*Work required*:
Print the lines that start the entries and continue through the one holding "hlist('in the shade of", please, exactly and with the pictures omitted.
[begin Data provided]
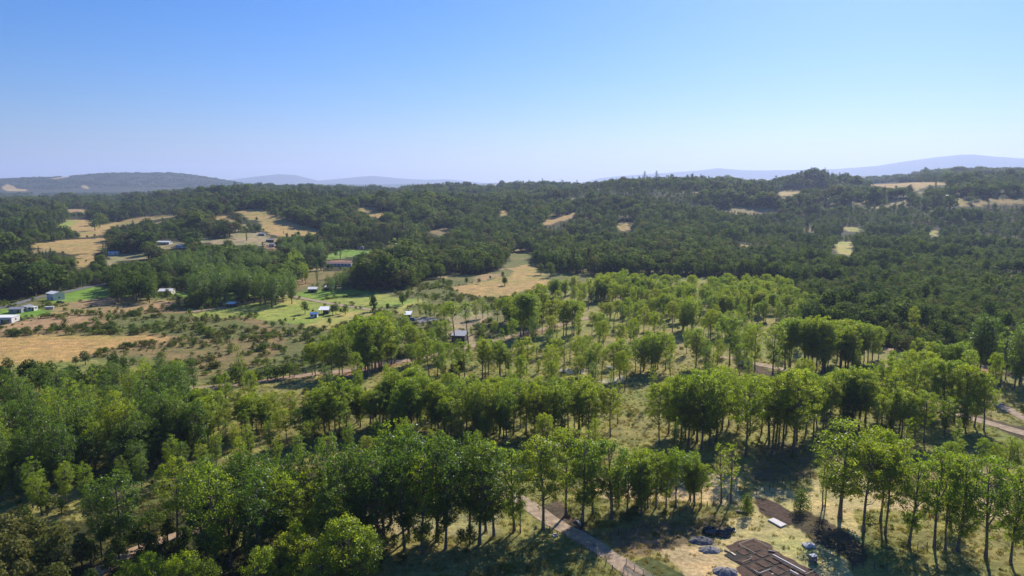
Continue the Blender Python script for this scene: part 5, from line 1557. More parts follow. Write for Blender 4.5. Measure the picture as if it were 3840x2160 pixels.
hlist('behind the paddocks', 'dark round tree', 'round', TC, [(420, 150, 45), (670, 480, 355, 0.8), (690, 560, 470), (850, 540, 470), (1040, 470, 330), (1110, 410, 300), (950, 360, 280), (1560, 240, 130), (1850, 220, 130), (2010, 215, 140), (2340, 240, 130)])
hlist('behind the grey yard', 'tall grey thin tree', 'thin', TC, [(1240, 500, 320), (1300, 510, 330), (1380, 520, 340), (1420, 500, 330), (1180, 580, 480), (1120, 580, 490), (1600, 420, 260), (1700, 430, 290), (1800, 430, 310), (1930, 420, 330)])
hlist('in the shaded gap behind the clay track', 'dark tree', 'round', TE, [(60, 720, 380), (130, 740, 420), (350, 720, 500), (420, 730, 480), (20, 700, 400), (240, 730, 450)])
hlist('left of the middle clearing', 'large olive bush', 'round_olive', TC, [(1760, 1420, 1180, 1.35), (1680, 1400, 1230, 1.2)])
hlist('on the building plot', 'round glossy bush tree', 'ball', BR, [(390, 855, 640, 0.95)])
hlist('beside the black plastic heap', 'small green tree', 'ball', SITE, [(1285, 420, 135, 0.72)])
hlist('among the dark wood on the right', 'yellow-green tree', 'poplar_bright', TH, [(950, 640, 160, 0.8)])
hlist('in the hedge left of the clay track', 'leafy hedge bush', 'low_green', TB, [(1640, 390, 190, 1.3), (1560, 400, 210, 1.3), (1460, 410, 230, 1.2), (1360, 425, 230, 1.2), (1250, 430, 270), (1160, 440, 290), (760, 490, 320, 1.2), (680, 505, 360), (960, 470, 230), (1000, 480, 200), (880, 490, 380), (1350, 250, 125), (1230, 240, 120), (1450, 230, 140)])
hlist('at the lower left corner', 'olive bush tree', 'low_olive', BL, [(130, 1240, 950, 1.1), (380, 1200, 1000), (240, 1180, 900, 1.1), (520, 1160, 950), (40, 1300, 1000), (60, 1160, 980)])
hlist('under the trees at lower left', 'dark leafy bush', 'low', BL, [(650, 1400, 1230), (1350, 1040, 850, 1.2), (1450, 1010, 860), (1880, 1190, 1030), (1820, 1200, 1060), (240, 980, 790), (430, 900, 680), (560, 880, 740), (1400, 1180, 1060, 1.3), (1500, 1190, 1080), (1180, 1160, 1000), (1700, 1160, 1000)])
hlist('in the shade of the dark grove', 'dark leafy bush', 'low', BM, [(1640, 1180, 1000), (1800, 1170, 990), (2080, 1180, 990), (2000, 1170, 1010), (1500, 1200, 1060), (1400, 1180, 1050)])

hgrove('in the thicket at the lower left corner', 'olive thicket tree', 'round_olive', [(-60, 1930), (100, 1922), (250, 1945), (310, 1985), (300, 2080), (-60, 2110)], 8.5, 4.6, wide=1.0)
hgrove('under the lower left poplars', 'dark thicket tree', 'round', [(300, 2000), (480, 1960), (640, 1925), (760, 1990), (700, 2080), (420, 2140), (300, 2120)], 5.5, 5.0, wide=1.1)
hgrove('beyond the left grove', 'dark thicket tree', 'round', [(-60, 1355), (110, 1350), (300, 1345), (430, 1360), (300, 1400), (-60, 1420)], 10.5, 6.5, wide=1.0)

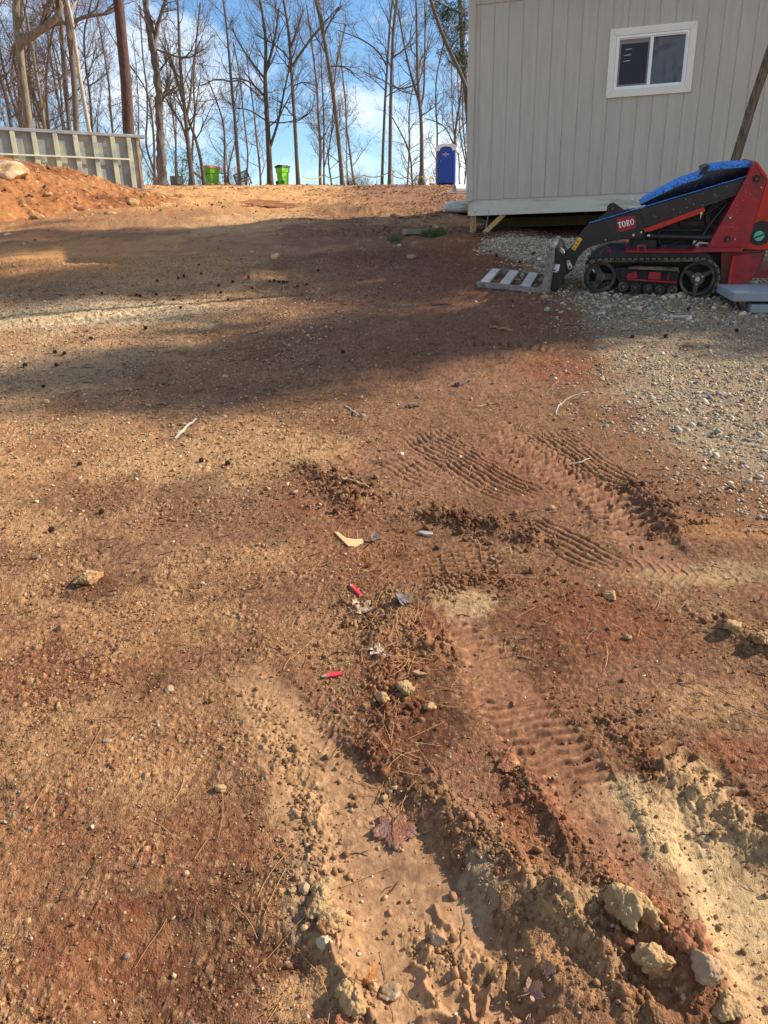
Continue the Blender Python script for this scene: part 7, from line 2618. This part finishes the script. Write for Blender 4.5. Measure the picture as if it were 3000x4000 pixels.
[end Data provided]
*In response*:
Continue the Blender Python script for this scene: part 5, from line 1557. More parts follow. Write for Blender 4.5. Measure the picture as if it were 3840x2160 pixels.
hlist('behind the paddocks', 'dark round tree', 'round', TC, [(420, 150, 45), (670, 480, 355, 0.8), (690, 560, 470), (850, 540, 470), (1040, 470, 330), (1110, 410, 300), (950, 360, 280), (1560, 240, 130), (1850, 220, 130), (2010, 215, 140), (2340, 240, 130)])
hlist('behind the grey yard', 'tall grey thin tree', 'thin', TC, [(1240, 500, 320), (1300, 510, 330), (1380, 520, 340), (1420, 500, 330), (1180, 580, 480), (1120, 580, 490), (1600, 420, 260), (1700, 430, 290), (1800, 430, 310), (1930, 420, 330)])
hlist('in the shaded gap behind the clay track', 'dark tree', 'round', TE, [(60, 720, 380), (130, 740, 420), (350, 720, 500), (420, 730, 480), (20, 700, 400), (240, 730, 450)])
hlist('left of the middle clearing', 'large olive bush', 'round_olive', TC, [(1760, 1420, 1180, 1.35), (1680, 1400, 1230, 1.2)])
hlist('on the building plot', 'round glossy bush tree', 'ball', BR, [(390, 855, 640, 0.95)])
hlist('beside the black plastic heap', 'small green tree', 'ball', SITE, [(1285, 420, 135, 0.72)])
hlist('among the dark wood on the right', 'yellow-green tree', 'poplar_bright', TH, [(950, 640, 160, 0.8)])
hlist('in the hedge left of the clay track', 'leafy hedge bush', 'low_green', TB, [(1640, 390, 190, 1.3), (1560, 400, 210, 1.3), (1460, 410, 230, 1.2), (1360, 425, 230, 1.2), (1250, 430, 270), (1160, 440, 290), (760, 490, 320, 1.2), (680, 505, 360), (960, 470, 230), (1000, 480, 200), (880, 490, 380), (1350, 250, 125), (1230, 240, 120), (1450, 230, 140)])
hlist('at the lower left corner', 'olive bush tree', 'low_olive', BL, [(130, 1240, 950, 1.1), (380, 1200, 1000), (240, 1180, 900, 1.1), (520, 1160, 950), (40, 1300, 1000), (60, 1160, 980)])
hlist('under the trees at lower left', 'dark leafy bush', 'low', BL, [(650, 1400, 1230), (1350, 1040, 850, 1.2), (1450, 1010, 860), (1880, 1190, 1030), (1820, 1200, 1060), (240, 980, 790), (430, 900, 680), (560, 880, 740), (1400, 1180, 1060, 1.3), (1500, 1190, 1080), (1180, 1160, 1000), (1700, 1160, 1000)])
hlist('in the shade of the dark grove', 'dark leafy bush', 'low', BM, [(1640, 1180, 1000), (1800, 1170, 990), (2080, 1180, 990), (2000, 1170, 1010), (1500, 1200, 1060), (1400, 1180, 1050)])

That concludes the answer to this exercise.